**Source material**
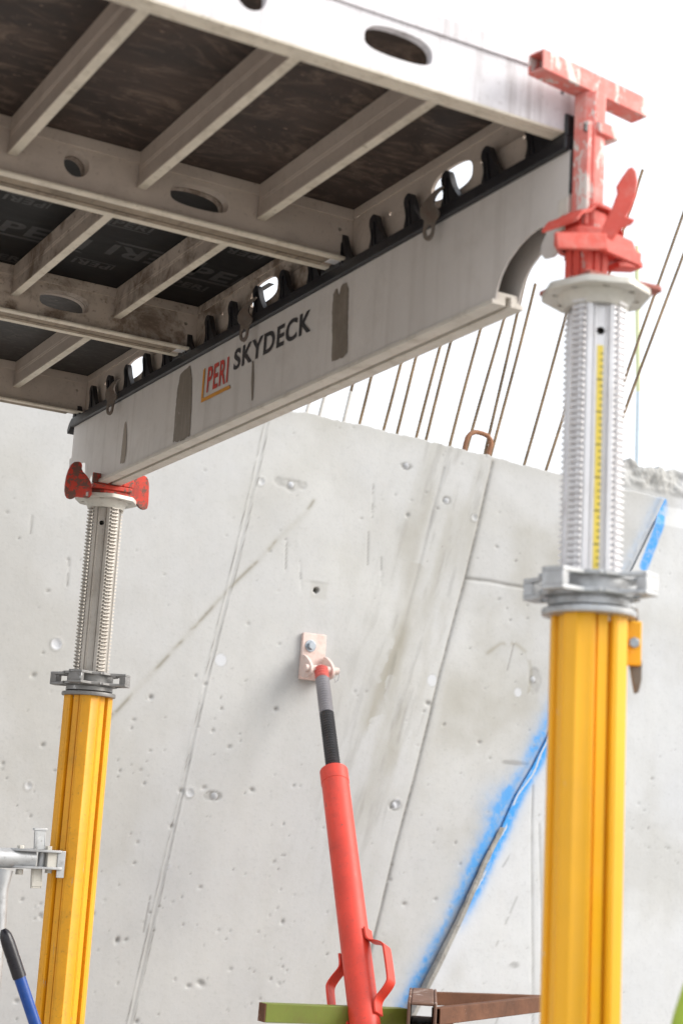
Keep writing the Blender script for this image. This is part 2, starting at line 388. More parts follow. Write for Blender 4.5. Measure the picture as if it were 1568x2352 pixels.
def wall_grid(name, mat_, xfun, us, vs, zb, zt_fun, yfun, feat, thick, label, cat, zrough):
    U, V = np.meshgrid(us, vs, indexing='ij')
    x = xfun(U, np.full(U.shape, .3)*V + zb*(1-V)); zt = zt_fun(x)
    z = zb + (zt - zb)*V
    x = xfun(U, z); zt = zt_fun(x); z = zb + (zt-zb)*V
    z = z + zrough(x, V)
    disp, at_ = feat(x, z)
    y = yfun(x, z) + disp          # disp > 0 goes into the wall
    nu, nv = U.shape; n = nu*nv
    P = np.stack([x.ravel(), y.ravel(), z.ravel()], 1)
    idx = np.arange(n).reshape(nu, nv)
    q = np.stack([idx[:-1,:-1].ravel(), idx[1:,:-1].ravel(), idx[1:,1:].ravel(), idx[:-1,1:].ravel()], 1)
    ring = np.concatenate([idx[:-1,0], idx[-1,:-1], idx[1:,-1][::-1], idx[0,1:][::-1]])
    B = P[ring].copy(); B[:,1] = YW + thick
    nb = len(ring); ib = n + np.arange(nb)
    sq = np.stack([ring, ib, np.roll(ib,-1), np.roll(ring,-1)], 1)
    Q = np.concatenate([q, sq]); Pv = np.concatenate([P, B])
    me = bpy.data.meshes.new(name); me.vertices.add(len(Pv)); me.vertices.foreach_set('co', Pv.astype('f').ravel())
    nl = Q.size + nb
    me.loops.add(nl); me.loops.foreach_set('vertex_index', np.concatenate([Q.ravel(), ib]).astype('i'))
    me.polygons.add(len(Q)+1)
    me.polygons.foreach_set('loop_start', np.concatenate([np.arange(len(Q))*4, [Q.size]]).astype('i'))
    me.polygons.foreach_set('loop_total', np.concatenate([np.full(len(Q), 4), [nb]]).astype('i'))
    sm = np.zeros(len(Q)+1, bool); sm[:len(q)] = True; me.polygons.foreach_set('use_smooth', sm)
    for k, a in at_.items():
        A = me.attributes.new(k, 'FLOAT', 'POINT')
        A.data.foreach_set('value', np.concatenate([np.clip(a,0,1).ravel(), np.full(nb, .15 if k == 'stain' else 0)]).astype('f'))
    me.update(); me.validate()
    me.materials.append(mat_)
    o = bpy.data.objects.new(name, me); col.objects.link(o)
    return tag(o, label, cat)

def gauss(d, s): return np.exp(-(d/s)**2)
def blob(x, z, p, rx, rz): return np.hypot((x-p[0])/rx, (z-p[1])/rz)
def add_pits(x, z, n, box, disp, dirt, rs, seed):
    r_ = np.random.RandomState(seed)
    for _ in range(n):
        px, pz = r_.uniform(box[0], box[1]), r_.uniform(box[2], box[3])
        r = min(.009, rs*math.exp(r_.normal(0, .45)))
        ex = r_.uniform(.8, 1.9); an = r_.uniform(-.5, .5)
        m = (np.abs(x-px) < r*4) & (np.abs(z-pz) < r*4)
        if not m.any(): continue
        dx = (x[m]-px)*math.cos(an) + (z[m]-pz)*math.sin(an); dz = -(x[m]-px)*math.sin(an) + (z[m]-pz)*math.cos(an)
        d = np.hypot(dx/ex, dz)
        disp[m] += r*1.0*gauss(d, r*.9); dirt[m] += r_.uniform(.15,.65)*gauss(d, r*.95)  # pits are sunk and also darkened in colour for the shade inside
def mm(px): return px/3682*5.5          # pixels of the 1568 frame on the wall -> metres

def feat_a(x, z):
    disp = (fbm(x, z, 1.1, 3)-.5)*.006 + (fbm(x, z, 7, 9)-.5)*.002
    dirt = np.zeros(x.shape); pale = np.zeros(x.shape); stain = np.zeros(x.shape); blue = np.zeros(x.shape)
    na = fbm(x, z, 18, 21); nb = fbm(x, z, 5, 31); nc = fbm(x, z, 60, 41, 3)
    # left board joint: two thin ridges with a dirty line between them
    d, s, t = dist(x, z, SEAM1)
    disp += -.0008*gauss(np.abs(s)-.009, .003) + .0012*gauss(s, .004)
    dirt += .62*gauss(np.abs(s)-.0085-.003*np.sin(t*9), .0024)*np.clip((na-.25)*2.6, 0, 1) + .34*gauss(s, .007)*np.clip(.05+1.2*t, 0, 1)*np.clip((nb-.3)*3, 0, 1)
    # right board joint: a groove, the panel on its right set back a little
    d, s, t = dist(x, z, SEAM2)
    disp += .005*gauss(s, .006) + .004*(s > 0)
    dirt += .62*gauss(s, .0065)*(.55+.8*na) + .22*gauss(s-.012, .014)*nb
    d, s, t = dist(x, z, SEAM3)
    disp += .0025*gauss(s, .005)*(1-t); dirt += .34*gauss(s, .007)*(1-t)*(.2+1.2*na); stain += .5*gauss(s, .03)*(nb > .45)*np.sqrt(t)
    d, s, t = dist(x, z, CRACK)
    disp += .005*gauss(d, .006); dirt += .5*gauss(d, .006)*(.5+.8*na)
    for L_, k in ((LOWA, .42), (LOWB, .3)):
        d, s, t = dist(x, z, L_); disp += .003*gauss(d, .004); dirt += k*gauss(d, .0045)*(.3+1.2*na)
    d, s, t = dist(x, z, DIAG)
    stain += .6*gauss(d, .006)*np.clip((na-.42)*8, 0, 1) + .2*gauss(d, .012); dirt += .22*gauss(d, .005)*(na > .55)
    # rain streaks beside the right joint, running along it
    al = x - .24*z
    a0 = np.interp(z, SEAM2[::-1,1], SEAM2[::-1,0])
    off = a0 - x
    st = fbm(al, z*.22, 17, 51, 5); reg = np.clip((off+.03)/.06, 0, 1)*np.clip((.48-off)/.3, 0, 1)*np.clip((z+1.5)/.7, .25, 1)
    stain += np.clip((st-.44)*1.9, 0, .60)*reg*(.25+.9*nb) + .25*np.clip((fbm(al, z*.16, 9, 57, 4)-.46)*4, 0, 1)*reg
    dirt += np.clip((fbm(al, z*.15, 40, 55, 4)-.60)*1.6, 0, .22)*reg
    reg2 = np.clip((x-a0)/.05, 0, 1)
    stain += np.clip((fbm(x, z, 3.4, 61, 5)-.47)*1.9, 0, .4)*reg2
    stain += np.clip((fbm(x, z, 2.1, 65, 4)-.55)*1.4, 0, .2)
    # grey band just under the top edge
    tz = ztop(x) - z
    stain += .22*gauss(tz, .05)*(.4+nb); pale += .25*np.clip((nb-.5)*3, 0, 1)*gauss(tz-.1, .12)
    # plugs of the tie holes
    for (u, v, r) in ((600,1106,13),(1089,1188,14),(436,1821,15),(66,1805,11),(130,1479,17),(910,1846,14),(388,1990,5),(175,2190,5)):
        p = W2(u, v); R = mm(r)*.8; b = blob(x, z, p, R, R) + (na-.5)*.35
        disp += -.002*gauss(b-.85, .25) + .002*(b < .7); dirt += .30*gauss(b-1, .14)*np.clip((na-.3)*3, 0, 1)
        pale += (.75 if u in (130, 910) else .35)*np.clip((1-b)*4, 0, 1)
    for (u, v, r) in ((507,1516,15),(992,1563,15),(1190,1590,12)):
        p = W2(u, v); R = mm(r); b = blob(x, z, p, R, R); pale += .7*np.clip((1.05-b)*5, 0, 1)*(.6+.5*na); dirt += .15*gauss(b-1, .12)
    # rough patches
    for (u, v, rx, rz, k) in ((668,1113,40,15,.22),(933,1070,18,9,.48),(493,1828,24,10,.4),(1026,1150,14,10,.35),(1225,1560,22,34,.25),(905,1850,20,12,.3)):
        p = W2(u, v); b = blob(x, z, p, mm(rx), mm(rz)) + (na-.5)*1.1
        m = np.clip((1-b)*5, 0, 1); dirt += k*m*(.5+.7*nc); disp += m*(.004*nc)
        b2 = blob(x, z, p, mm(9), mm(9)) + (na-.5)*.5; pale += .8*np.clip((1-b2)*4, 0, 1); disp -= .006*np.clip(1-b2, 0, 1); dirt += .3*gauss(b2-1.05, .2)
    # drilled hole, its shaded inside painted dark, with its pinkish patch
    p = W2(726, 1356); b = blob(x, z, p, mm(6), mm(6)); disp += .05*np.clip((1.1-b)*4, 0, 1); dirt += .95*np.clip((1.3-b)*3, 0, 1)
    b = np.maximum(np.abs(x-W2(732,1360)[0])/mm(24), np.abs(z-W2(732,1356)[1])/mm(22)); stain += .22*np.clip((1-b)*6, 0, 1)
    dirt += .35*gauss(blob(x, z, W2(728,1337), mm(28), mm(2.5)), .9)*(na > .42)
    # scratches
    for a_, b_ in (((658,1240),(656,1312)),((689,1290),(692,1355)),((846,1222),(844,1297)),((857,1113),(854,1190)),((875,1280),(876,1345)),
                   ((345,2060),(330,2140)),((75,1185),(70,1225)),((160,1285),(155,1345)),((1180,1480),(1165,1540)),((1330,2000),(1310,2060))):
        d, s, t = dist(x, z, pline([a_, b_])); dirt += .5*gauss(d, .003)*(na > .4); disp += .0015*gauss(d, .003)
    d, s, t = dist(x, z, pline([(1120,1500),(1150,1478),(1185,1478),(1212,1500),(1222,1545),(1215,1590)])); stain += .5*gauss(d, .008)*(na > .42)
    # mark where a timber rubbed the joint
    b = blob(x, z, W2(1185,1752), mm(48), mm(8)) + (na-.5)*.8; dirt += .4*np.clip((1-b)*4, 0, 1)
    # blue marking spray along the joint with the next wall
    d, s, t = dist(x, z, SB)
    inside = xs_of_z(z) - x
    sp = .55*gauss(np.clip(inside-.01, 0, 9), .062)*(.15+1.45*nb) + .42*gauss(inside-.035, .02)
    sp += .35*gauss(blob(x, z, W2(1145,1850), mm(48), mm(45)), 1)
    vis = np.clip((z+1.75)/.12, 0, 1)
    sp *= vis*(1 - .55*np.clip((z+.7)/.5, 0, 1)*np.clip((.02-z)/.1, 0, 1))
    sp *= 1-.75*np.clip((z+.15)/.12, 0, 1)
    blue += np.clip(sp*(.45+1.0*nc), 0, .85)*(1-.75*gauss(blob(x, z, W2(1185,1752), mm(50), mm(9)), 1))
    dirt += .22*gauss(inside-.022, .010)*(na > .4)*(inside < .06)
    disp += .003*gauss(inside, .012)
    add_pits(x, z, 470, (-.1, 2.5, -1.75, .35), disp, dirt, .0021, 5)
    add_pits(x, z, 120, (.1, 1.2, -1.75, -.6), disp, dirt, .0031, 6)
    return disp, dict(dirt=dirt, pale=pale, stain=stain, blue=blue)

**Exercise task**
Collect every line above that contains the word "pixels".

**Solved problem**
Keep writing the Blender script for this image. This is part 2, starting at line 388. More parts follow. Write for Blender 4.5. Measure the picture as if it were 1568x2352 pixels.
def mm(px): return px/3682*5.5          # pixels of the 1568 frame on the wall -> metres